Ben Affleck's face as Amy's husband Nick is illegible, a cryptogram of guilt and complacency, anger and ennui. His voiceover starts the story, soft in tone as it is violent in vocabulary. "When I think of my wife, I think of her lovely head." He continues by saying how he wants to crack open his wife's skull to understand what she really is thinking and feeling.
Anne-Katrin Titze: The only really stable character in this house is the cat.
Ben Affleck: You haven't met the cat!
AKT: Could you talk a little bit about this very prominent cat in the movie?
David Fincher (to author/screenwriter Gillian Flynn): That was you.
Gillian Flynn: There's a screenplay book that is called Save the Cat and it's all about make your character likable. In the first ten minutes you should do something that makes you like them. And so I enjoyed the fact that in the first ten minutes he literally saves the cat.
Ben Affleck: And yet, you still don't like him.
David Fincher: That's your gift.
Gillian Flynn: I like him. I love that he is so devoted to the cat. I love, you know, the cat was really hard to get.
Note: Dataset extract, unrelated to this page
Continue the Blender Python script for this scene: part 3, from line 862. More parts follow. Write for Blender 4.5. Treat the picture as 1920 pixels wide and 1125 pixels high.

He was really hard to cast, he was very difficult on set. And I know you guys had a ...
Ben Affleck: A half-dead cat. The cat would not move. We'd drop it and he was like [Affleck grimaces]. Best acting cat you'd ever have. Five days with that cat at the bottom of the stairs. He did not move.
Rosamund Pike: I did win him over in the end with the crêpes [in Gone Girl].
Gillian Flynn: Which I don't actually like. I feel like Amy was playing Cool Girl again at that point and shouldn't have let him up on the counter.
The greatest difference in the characters' behavior might have little to do with gender. One goes for the grand transgression, a mapped out plot of revenge and disguise whereas another, with seemingly no thought at all, stumbles into the most basic and classless of teenage thrills. Seeing an absorbing psychopath work scary charms can actually be an effective deterrent from all too common ramshackle betrayal. The fluidity of guilt is Gone Girl's shimmering lifeline.
The New York Film Festival continues through October 12, with the Closing Night Gala film being Alejandro G. Iñárritu’s Birdman or The Unexpected Virtue Of Ignorance, starring Michael Keaton as action hero Riggan Thomson with Edward Norton, Andrea Riseborough, Emma Stone and Zach Galifianikis.